*DATA SHOWN:*
>> start

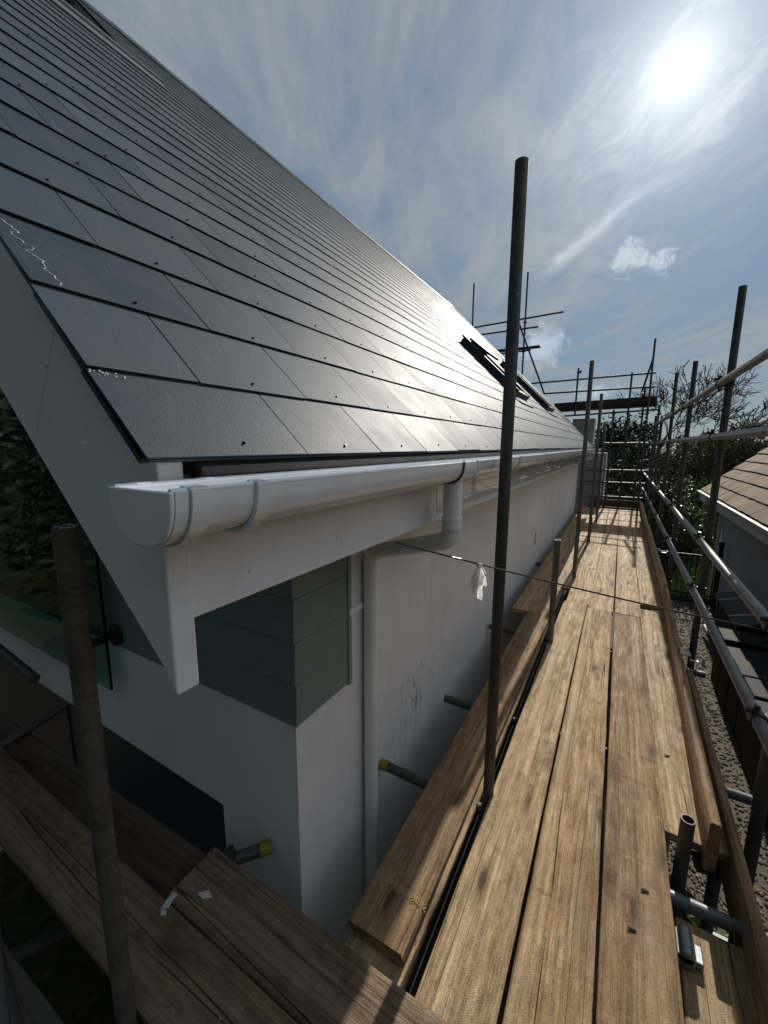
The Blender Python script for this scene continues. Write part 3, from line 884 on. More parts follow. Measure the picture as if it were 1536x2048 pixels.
# roof windows
def roofwin(y0, y1, s0, s1, open_=False):
    b = MB()
    def bx(b, ya, yb, sa, sb, ha, hb):
        v = [RP(sa, ya, ha), RP(sa, yb, ha), RP(sb, yb, ha), RP(sb, ya, ha), RP(sa, ya, hb), RP(sa, yb, hb), RP(sb, yb, hb), RP(sb, ya, hb)]
        b.add(v, [(0, 3, 2, 1), (4, 5, 6, 7), (0, 1, 5, 4), (2, 3, 7, 6), (0, 4, 7, 3), (1, 2, 6, 5)])
    bx(b, y0, y0 + .07, s0, s1, -.02, .088); bx(b, y1 - .07, y1, s0, s1, -.02, .080)
    bx(b, y0 + .07, y1 - .07, s0, s0 + .08, -.02, .070); bx(b, y0 + .07, y1 - .07, s1 - .10, s1, -.02, .076)
    bx(b, y0 - .02, y1 + .02, s1 - .12, s1 + .03, .072, .095)
    bx(b, y0 - .10, y0, s0 - .12, s1 + .1, -.01, .006); bx(b, y1, y1 + .10, s0 - .12, s1 + .1, -.01, .006); bx(b, y0 - .0, y1, s0 - .14, s0, -.01, .012)
    rw = b.build('roof_window', M['winframe'], H, bevel=.004)
    b = MB(); bx(b, y0 + .07, y1 - .07, s0 + .08, s1 - .10, .004, .014); b.build('window_pane', M['glass'], rw)
    if open_:
        b = MB()
        v = [RP(s1 - .04, y0 + .08, .095), RP(s1 - .04, y1 - .08, .095), RP(s1 - .32, y1 - .08, .115), RP(s1 - .32, y0 + .08, .115)]
        v += [tuple(Vector(p) + Vector((SP, 0, CP)) * .03) for p in v]
        b.add(v, [(0, 3, 2, 1), (4, 5, 6, 7), (0, 1, 5, 4), (2, 3, 7, 6), (0, 4, 7, 3), (1, 2, 6, 5)])
        b.build('open_vent_flap', M['winframe'], rw)
roofwin(5.22, 6.0, .90, 1.90, True)
roofwin(7.95, 8.75, .96, 2.18)

# chalk marks and dust on the slates
def ribbon(pts, wd, h, seed):
    r = random.Random(seed); b = MB(); vs = []
    for (s, y) in pts:
        w_ = wd * r.uniform(.5, 1.4); i = max(k for k in range(len(SI)) if SI[k] <= s); hh = HD * (s - SI[i]) + h
        vs += [RP(s, y - w_, hh), RP(s, y + w_, hh)]
    b.add(vs, [(2 * i, 2 * i + 1, 2 * i + 3, 2 * i + 2) for i in range(len(pts) - 1)]); return b
r = random.Random(4)
b = ribbon([(.402 + .0047 * k, .318 + .048 - .0006 * k + r.uniform(-.006, .006) + .006 * math.sin(k * .6)) for k in range(40)], .0009, .0014, 2)
b.build('chalk_line', M['chalk'], H, recalc=False)
r = random.Random(6); b = MB()
for k in range(20):
    s = .19 - abs(r.gauss(0, .008)) - .003; y = .318 + abs(r.gauss(.02, .016)); q = r.uniform(.0007, .0022)
    hh = HD * s + .0016
    b.add([RP(s, y, hh), RP(s + q, y + q * r.uniform(.2, 1), hh), RP(s + q * .6, y + q * 2, hh), RP(s - q * .5, y + q * 1.2, hh)], [(0, 1, 2, 3)])
for k in range(26):
    i = r.choice((0, 1, 1, 2)); s = SI[i] + r.uniform(.02, .16); y = .34 + r.random() * .9; q = r.uniform(.0005, .0013)
    hh = HD * (s - SI[i]) + .0017
    b.add([RP(s, y, hh), RP(s + q, y + q, hh), RP(s, y + 2 * q, hh), RP(s - q, y + q, hh)], [(0, 1, 2, 3)])
o = b.build('slate_dust', M['chalk'], H, recalc=False); o['kind'] = 'stuff'
# far end of the house: rendered upstand and low wing
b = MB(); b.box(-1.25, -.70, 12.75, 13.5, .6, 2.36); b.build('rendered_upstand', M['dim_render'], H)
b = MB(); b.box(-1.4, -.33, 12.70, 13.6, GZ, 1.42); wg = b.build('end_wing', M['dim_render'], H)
b = MB(); b.tube((-.42, 12.65, 1.3), (-.42, 12.65, GZ), .034, 12); b.build('wing_downpipe', M['pvc'], wg)
# ================================================================== SCAFFOLD
def make_board(L, wd=.222, th=.038, seed=0, chips=True):
    """one scaffold board along local x, top at z=0, soft worn edges, slightly sprung"""
    r = random.Random(seed); b = MB(); n = max(8, int(L / .12))
    prof = [(-wd / 2, -th + .005), (-wd / 2, -.007), (-wd / 2 + .003, -.0022), (-wd / 2 + .008, 0), (wd / 2 - .008, 0), (wd / 2 - .003, -.0022), (wd / 2, -.007), (wd / 2, -th + .005), (wd / 2 - .005, -th), (-wd / 2 + .005, -th)]
    m_ = len(prof); vs = []; ph = r.uniform(0, 6); cup = r.uniform(-.0022, .0022)
    for i in range(n + 1):
        x = -L / 2 + L * i / n; endk = .0 if 0 < i < n else 1.
        dz = .0025 * math.sin(ph + x * 1.3); dy = .002 * math.sin(ph * 2 + x * .9)
        for k, (y, z) in enumerate(prof):
            j = r.gauss(0, .0009) if k in (0, 1, 2, 5, 6, 7) else 0
            vs.append((x + (r.uniform(-.004, .004) if endk else 0), y + dy + j, z + dz + cup * ((2 * y / wd) ** 2)))
    fs = [(i * m_ + k, (i + 1) * m_ + k, (i + 1) * m_ + (k + 1) % m_, i * m_ + (k + 1) % m_) for i in range(n) for k in range(m_)]
    b.add(vs, fs, smooth=True)
    b.add(vs, [tuple(range(m_)), tuple(range(n * m_, n * m_ + m_))])
    return b


BN = [0]
def board(p0, p1, z, label, wd=.222, mt='board', group=None, roll=0, z1=None, name='scaffold_board'):
    """p0,p1: centre line ends (x,y)"""
    BN[0] += 1
    a, c = Vector((p0[0], p0[1], z)), Vector((p1[0], p1[1], z if z1 is None else z1)); dv = c - a
    b = make_board(dv.length, wd, seed=BN[0] * 13 + 1)
    o = b.build(name, M[mt], loc=(a + c) / 2, recalc=True)
    o.rotation_euler = (roll, -math.asin(dv.z / dv.length), math.atan2(dv.y, dv.x))
    return tag(o, label, 'scaffold board', group)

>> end

Write out the full set of lines verbatim, without the pictures.

The Blender Python script for this scene continues. Write part 3, from line 884 on. More parts follow. Measure the picture as if it were 1536x2048 pixels.
# roof windows
def roofwin(y0, y1, s0, s1, open_=False):
    b = MB()
    def bx(b, ya, yb, sa, sb, ha, hb):
        v = [RP(sa, ya, ha), RP(sa, yb, ha), RP(sb, yb, ha), RP(sb, ya, ha), RP(sa, ya, hb), RP(sa, yb, hb), RP(sb, yb, hb), RP(sb, ya, hb)]
        b.add(v, [(0, 3, 2, 1), (4, 5, 6, 7), (0, 1, 5, 4), (2, 3, 7, 6), (0, 4, 7, 3), (1, 2, 6, 5)])
    bx(b, y0, y0 + .07, s0, s1, -.02, .088); bx(b, y1 - .07, y1, s0, s1, -.02, .080)
    bx(b, y0 + .07, y1 - .07, s0, s0 + .08, -.02, .070); bx(b, y0 + .07, y1 - .07, s1 - .10, s1, -.02, .076)
    bx(b, y0 - .02, y1 + .02, s1 - .12, s1 + .03, .072, .095)
    bx(b, y0 - .10, y0, s0 - .12, s1 + .1, -.01, .006); bx(b, y1, y1 + .10, s0 - .12, s1 + .1, -.01, .006); bx(b, y0 - .0, y1, s0 - .14, s0, -.01, .012)
    rw = b.build('roof_window', M['winframe'], H, bevel=.004)
    b = MB(); bx(b, y0 + .07, y1 - .07, s0 + .08, s1 - .10, .004, .014); b.build('window_pane', M['glass'], rw)
    if open_:
        b = MB()
        v = [RP(s1 - .04, y0 + .08, .095), RP(s1 - .04, y1 - .08, .095), RP(s1 - .32, y1 - .08, .115), RP(s1 - .32, y0 + .08, .115)]
        v += [tuple(Vector(p) + Vector((SP, 0, CP)) * .03) for p in v]
        b.add(v, [(0, 3, 2, 1), (4, 5, 6, 7), (0, 1, 5, 4), (2, 3, 7, 6), (0, 4, 7, 3), (1, 2, 6, 5)])
        b.build('open_vent_flap', M['winframe'], rw)
roofwin(5.22, 6.0, .90, 1.90, True)
roofwin(7.95, 8.75, .96, 2.18)

# chalk marks and dust on the slates
def ribbon(pts, wd, h, seed):
    r = random.Random(seed); b = MB(); vs = []
    for (s, y) in pts:
        w_ = wd * r.uniform(.5, 1.4); i = max(k for k in range(len(SI)) if SI[k] <= s); hh = HD * (s - SI[i]) + h
        vs += [RP(s, y - w_, hh), RP(s, y + w_, hh)]
    b.add(vs, [(2 * i, 2 * i + 1, 2 * i + 3, 2 * i + 2) for i in range(len(pts) - 1)]); return b
r = random.Random(4)
b = ribbon([(.402 + .0047 * k, .318 + .048 - .0006 * k + r.uniform(-.006, .006) + .006 * math.sin(k * .6)) for k in range(40)], .0009, .0014, 2)
b.build('chalk_line', M['chalk'], H, recalc=False)
r = random.Random(6); b = MB()
for k in range(20):
    s = .19 - abs(r.gauss(0, .008)) - .003; y = .318 + abs(r.gauss(.02, .016)); q = r.uniform(.0007, .0022)
    hh = HD * s + .0016
    b.add([RP(s, y, hh), RP(s + q, y + q * r.uniform(.2, 1), hh), RP(s + q * .6, y + q * 2, hh), RP(s - q * .5, y + q * 1.2, hh)], [(0, 1, 2, 3)])
for k in range(26):
    i = r.choice((0, 1, 1, 2)); s = SI[i] + r.uniform(.02, .16); y = .34 + r.random() * .9; q = r.uniform(.0005, .0013)
    hh = HD * (s - SI[i]) + .0017
    b.add([RP(s, y, hh), RP(s + q, y + q, hh), RP(s, y + 2 * q, hh), RP(s - q, y + q, hh)], [(0, 1, 2, 3)])
o = b.build('slate_dust', M['chalk'], H, recalc=False); o['kind'] = 'stuff'
# far end of the house: rendered upstand and low wing
b = MB(); b.box(-1.25, -.70, 12.75, 13.5, .6, 2.36); b.build('rendered_upstand', M['dim_render'], H)
b = MB(); b.box(-1.4, -.33, 12.70, 13.6, GZ, 1.42); wg = b.build('end_wing', M['dim_render'], H)
b = MB(); b.tube((-.42, 12.65, 1.3), (-.42, 12.65, GZ), .034, 12); b.build('wing_downpipe', M['pvc'], wg)
# ================================================================== SCAFFOLD
def make_board(L, wd=.222, th=.038, seed=0, chips=True):
    """one scaffold board along local x, top at z=0, soft worn edges, slightly sprung"""
    r = random.Random(seed); b = MB(); n = max(8, int(L / .12))
    prof = [(-wd / 2, -th + .005), (-wd / 2, -.007), (-wd / 2 + .003, -.0022), (-wd / 2 + .008, 0), (wd / 2 - .008, 0), (wd / 2 - .003, -.0022), (wd / 2, -.007), (wd / 2, -th + .005), (wd / 2 - .005, -th), (-wd / 2 + .005, -th)]
    m_ = len(prof); vs = []; ph = r.uniform(0, 6); cup = r.uniform(-.0022, .0022)
    for i in range(n + 1):
        x = -L / 2 + L * i / n; endk = .0 if 0 < i < n else 1.
        dz = .0025 * math.sin(ph + x * 1.3); dy = .002 * math.sin(ph * 2 + x * .9)
        for k, (y, z) in enumerate(prof):
            j = r.gauss(0, .0009) if k in (0, 1, 2, 5, 6, 7) else 0
            vs.append((x + (r.uniform(-.004, .004) if endk else 0), y + dy + j, z + dz + cup * ((2 * y / wd) ** 2)))
    fs = [(i * m_ + k, (i + 1) * m_ + k, (i + 1) * m_ + (k + 1) % m_, i * m_ + (k + 1) % m_) for i in range(n) for k in range(m_)]
    b.add(vs, fs, smooth=True)
    b.add(vs, [tuple(range(m_)), tuple(range(n * m_, n * m_ + m_))])
    return b


BN = [0]
def board(p0, p1, z, label, wd=.222, mt='board', group=None, roll=0, z1=None, name='scaffold_board'):
    """p0,p1: centre line ends (x,y)"""
    BN[0] += 1
    a, c = Vector((p0[0], p0[1], z)), Vector((p1[0], p1[1], z if z1 is None else z1)); dv = c - a
    b = make_board(dv.length, wd, seed=BN[0] * 13 + 1)
    o = b.build(name, M[mt], loc=(a + c) / 2, recalc=True)
    o.rotation_euler = (roll, -math.asin(dv.z / dv.length), math.atan2(dv.y, dv.x))
    return tag(o, label, 'scaffold board', group)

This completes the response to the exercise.